-- Supplied data --
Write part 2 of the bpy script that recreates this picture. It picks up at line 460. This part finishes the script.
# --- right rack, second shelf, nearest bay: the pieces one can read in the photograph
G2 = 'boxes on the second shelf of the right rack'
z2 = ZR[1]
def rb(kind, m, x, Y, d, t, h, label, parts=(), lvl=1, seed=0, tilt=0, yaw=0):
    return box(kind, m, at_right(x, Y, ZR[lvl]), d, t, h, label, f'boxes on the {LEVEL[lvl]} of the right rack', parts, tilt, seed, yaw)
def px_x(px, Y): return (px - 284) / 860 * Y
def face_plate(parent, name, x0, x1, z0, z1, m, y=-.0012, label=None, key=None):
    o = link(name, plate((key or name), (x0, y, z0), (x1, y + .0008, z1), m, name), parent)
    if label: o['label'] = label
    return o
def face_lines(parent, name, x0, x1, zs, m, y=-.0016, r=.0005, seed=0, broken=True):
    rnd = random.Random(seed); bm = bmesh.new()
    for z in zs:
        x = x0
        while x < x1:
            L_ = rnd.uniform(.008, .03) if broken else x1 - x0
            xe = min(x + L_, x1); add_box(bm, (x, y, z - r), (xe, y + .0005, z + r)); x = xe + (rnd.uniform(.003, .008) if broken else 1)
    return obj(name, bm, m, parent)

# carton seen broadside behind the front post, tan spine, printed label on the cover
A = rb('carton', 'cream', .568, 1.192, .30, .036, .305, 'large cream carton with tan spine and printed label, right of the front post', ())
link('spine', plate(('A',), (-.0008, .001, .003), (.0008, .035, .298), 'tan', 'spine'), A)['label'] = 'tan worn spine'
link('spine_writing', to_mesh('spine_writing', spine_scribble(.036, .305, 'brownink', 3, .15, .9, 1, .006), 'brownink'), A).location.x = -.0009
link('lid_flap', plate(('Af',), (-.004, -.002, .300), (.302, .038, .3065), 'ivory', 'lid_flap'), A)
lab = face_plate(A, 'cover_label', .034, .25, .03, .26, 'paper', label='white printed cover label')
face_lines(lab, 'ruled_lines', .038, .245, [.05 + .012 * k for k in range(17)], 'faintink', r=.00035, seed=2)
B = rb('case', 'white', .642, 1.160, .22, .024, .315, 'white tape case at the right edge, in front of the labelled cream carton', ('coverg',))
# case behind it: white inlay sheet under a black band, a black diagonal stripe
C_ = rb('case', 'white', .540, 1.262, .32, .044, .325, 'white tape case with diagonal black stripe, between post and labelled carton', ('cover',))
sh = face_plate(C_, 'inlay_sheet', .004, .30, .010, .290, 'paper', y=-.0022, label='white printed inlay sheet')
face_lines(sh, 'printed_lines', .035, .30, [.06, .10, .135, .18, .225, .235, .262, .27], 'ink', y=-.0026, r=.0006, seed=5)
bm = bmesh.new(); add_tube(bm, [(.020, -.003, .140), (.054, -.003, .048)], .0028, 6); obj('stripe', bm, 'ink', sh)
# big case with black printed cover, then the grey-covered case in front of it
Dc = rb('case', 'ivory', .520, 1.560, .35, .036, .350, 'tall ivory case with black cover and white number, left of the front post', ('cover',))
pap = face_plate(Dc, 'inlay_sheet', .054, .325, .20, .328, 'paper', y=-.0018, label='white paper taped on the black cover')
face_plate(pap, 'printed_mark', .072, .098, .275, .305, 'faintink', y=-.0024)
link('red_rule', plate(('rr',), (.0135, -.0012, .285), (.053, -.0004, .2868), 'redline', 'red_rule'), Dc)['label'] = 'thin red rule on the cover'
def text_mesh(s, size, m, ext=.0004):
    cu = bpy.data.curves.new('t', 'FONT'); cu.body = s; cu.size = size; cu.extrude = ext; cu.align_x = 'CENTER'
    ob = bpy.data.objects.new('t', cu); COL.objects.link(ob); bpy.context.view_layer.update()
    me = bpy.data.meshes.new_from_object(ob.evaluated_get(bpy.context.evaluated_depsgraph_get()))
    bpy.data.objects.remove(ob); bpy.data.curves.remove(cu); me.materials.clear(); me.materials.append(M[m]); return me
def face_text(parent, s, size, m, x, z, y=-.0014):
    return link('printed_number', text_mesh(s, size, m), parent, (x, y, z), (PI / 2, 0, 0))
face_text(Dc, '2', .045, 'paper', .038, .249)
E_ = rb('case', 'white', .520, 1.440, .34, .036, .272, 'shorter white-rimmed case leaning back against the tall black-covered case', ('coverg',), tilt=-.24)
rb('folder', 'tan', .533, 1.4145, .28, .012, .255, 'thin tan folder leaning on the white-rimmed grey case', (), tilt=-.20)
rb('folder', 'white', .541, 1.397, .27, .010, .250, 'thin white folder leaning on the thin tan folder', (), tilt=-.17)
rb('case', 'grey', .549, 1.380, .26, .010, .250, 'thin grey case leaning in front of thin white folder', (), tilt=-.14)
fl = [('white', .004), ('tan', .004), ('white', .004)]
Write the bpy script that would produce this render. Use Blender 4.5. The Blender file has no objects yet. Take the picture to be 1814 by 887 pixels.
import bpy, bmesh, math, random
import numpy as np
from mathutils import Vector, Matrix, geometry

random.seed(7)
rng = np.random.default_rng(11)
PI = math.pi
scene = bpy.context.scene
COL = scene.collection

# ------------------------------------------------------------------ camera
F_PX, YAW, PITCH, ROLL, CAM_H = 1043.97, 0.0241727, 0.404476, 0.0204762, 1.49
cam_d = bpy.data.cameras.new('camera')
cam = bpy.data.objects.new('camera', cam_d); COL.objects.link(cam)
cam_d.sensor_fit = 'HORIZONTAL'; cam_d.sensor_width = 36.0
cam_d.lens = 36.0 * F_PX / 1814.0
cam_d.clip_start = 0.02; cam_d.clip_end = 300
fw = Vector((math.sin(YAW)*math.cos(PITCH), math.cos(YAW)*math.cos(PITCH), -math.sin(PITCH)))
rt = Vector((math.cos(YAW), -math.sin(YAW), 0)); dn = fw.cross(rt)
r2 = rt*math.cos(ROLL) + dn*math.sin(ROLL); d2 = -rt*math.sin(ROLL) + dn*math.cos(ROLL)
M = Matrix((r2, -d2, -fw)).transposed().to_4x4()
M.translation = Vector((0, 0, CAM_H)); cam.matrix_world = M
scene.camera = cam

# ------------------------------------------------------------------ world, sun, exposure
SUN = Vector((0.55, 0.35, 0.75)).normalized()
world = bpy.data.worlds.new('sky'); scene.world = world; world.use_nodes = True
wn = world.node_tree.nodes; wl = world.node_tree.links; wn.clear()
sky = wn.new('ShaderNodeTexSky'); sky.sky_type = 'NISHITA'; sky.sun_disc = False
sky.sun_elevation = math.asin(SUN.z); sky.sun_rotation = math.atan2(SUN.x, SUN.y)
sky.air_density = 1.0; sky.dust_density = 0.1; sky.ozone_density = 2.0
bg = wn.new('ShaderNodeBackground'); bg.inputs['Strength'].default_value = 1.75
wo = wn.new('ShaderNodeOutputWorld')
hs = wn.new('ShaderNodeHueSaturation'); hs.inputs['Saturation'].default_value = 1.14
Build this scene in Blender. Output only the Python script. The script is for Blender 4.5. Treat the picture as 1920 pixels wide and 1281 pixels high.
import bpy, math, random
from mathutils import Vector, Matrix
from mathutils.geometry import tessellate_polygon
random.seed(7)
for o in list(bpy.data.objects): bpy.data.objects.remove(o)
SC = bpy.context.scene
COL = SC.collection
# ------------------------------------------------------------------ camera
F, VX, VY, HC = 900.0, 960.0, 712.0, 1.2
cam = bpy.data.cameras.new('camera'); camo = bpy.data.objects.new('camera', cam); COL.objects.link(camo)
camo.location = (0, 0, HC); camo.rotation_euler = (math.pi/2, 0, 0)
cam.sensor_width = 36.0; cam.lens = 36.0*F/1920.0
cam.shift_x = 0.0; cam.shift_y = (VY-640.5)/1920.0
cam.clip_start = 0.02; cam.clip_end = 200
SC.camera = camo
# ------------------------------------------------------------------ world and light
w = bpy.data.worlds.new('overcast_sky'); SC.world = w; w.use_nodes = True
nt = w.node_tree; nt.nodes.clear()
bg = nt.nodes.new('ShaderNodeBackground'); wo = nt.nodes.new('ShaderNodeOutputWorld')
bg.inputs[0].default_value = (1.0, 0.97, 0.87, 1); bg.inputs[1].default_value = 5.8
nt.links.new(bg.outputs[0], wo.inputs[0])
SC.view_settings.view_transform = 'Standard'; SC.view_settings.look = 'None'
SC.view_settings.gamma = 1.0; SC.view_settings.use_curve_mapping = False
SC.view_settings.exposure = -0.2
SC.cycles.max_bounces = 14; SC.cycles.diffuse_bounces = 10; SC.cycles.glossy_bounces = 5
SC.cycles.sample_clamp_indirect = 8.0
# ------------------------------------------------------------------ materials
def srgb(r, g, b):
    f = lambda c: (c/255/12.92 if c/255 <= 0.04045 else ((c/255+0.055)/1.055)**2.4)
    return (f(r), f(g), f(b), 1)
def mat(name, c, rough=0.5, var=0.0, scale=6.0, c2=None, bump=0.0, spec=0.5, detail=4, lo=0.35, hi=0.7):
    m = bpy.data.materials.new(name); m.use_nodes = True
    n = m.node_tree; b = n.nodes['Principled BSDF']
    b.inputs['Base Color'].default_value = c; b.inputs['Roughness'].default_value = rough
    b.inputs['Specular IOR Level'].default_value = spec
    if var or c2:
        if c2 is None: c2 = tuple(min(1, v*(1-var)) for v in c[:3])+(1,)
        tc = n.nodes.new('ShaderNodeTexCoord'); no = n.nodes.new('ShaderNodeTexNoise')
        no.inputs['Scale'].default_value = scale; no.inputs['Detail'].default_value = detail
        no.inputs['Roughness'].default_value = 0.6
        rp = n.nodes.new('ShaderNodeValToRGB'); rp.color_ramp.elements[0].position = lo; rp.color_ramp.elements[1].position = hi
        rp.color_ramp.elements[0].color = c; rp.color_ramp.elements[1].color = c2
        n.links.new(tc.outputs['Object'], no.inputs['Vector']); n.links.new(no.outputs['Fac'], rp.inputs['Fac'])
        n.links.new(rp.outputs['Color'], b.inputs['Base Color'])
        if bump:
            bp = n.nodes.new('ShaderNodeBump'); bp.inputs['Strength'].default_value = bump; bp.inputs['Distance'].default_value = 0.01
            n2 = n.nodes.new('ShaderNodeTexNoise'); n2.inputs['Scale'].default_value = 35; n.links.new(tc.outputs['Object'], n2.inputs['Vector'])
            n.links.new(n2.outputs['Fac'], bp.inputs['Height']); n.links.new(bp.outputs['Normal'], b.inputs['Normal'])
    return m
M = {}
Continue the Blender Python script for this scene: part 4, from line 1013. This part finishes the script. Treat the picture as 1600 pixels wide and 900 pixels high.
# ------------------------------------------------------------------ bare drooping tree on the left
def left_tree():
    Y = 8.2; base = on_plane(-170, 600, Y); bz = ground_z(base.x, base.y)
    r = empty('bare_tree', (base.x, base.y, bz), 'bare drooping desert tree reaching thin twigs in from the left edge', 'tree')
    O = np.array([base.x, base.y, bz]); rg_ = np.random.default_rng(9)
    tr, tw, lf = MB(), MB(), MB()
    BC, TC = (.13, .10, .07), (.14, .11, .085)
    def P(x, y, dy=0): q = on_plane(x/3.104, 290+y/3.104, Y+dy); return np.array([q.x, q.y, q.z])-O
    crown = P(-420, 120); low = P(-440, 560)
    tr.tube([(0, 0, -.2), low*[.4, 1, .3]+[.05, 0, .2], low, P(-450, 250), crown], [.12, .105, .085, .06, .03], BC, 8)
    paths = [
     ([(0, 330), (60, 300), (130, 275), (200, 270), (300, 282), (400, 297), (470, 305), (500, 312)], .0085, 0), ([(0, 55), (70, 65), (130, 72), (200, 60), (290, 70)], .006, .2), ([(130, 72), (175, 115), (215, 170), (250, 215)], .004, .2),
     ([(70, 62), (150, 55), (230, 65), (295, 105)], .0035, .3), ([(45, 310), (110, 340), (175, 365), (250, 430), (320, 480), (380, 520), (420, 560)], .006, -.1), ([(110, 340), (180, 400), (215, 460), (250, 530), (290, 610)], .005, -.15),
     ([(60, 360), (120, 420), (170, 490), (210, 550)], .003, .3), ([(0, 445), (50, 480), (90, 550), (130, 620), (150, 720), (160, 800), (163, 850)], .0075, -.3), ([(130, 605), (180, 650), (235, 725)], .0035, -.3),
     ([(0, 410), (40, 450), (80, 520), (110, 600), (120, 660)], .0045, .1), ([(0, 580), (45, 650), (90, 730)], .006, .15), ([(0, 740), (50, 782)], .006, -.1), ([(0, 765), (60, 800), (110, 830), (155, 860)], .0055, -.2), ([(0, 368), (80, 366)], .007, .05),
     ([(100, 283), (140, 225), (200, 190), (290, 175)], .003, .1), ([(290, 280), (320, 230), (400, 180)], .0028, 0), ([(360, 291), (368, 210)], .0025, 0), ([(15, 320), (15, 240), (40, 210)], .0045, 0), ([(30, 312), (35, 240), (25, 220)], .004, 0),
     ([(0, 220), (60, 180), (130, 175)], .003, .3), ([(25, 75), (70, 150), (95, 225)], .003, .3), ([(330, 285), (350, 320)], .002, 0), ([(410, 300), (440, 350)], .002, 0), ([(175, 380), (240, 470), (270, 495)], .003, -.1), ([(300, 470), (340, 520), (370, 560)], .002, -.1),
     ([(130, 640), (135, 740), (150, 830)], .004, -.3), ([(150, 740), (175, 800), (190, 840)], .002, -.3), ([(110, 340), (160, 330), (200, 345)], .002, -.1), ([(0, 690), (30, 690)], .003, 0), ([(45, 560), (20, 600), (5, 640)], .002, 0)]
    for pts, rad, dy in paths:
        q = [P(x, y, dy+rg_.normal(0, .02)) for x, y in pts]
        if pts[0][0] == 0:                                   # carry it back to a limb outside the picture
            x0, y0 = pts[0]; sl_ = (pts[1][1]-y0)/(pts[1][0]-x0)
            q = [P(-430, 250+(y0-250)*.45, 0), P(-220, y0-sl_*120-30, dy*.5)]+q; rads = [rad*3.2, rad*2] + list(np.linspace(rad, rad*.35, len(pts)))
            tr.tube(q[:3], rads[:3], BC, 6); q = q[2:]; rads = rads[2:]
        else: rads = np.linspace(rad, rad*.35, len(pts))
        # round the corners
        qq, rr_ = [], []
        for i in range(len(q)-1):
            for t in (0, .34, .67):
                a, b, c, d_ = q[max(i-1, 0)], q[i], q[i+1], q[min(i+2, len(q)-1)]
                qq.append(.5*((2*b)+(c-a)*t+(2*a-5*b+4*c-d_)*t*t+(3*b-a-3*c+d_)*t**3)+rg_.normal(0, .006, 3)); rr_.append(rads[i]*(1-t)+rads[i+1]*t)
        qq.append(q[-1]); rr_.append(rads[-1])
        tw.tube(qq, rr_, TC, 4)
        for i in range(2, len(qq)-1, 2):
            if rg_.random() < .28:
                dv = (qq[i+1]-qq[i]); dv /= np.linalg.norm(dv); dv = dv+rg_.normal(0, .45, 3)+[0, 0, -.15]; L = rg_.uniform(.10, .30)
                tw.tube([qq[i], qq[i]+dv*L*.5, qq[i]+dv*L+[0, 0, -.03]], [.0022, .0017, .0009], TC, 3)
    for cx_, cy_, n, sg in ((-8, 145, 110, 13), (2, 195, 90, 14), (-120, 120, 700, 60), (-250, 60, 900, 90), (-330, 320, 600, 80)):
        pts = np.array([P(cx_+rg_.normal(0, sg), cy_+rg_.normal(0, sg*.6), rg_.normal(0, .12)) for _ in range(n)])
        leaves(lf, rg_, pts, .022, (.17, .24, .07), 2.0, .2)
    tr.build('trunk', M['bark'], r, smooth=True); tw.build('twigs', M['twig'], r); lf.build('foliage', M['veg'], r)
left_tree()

-- Aim --
Say, as a bare number, how many lines in the entries above include the string "this".

-- Response --
4